High-concentration brines generally cause the wettability of petroleum fluid–brine–rock systems to become less water-wet (more oil-wet). The addition of alcohols to the brine, however, may produce an opposite effect. In this work, we investigate the synergic effects of a low concentration of 1-pentanol and brines on the wettability of petroleum fluid–brine–rock systems. The variables examined include the mineral type (mica, quartz, calcite), brine concentration (0–3 M), ion type (monovalent and divalent), crude oil (samples from sandstone and carbonate reservoirs), and 1-pentanol concentration (0.5 and 1 wt %).
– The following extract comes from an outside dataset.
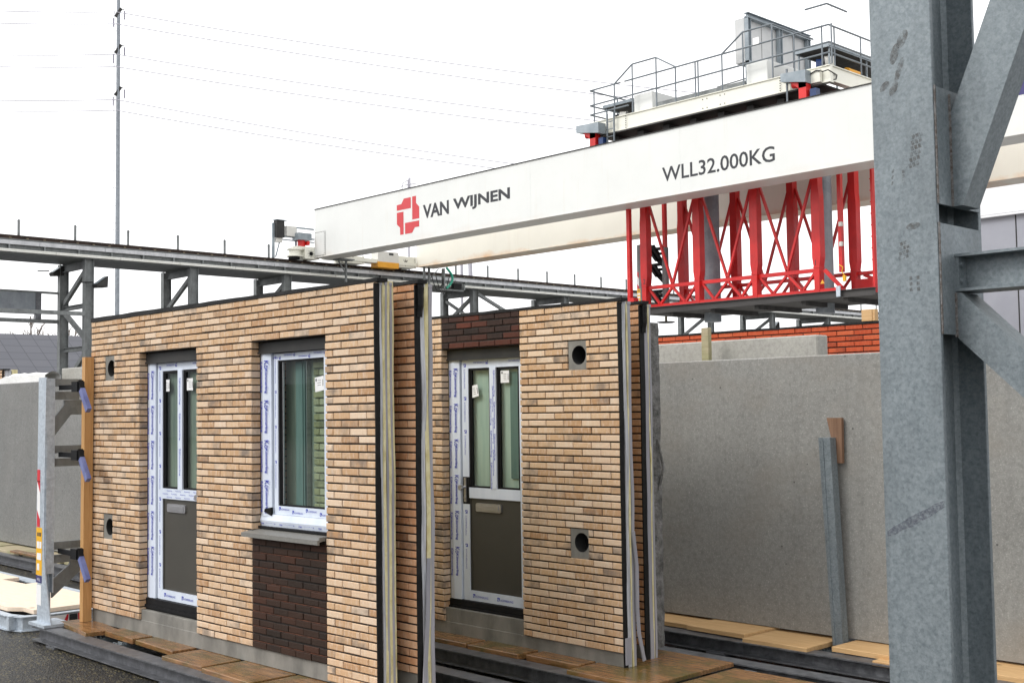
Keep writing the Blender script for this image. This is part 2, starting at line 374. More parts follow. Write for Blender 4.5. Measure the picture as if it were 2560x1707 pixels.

Adding 1 wt % 1-pentanol to the brine only slightly affects the wettability of a petroleum fluid on sandstone-like mineral surfaces (mica and quartz), whereas the effect is significant for carbonate-like mineral surfaces (calcite). A maximum reduction of 80° in contact angle (measured through the brine phase) is observed at 0.1 M NaCl and 0.5 wt % 1-pentanol. ζ-Potentials of both brine–petroleum fluid and brine–rock interfaces are found to be insensitive to the presence of 1-pentanol in the brine. Based on these observations, we propose that the accumulation of 1-pentanol in the thin brine film confined between the petroleum fluid and the rock surface results in a significant change of the wettability. Our finding may have various practical applications, one of which is the use of a low concentration of 1-pentanol for improving oil production.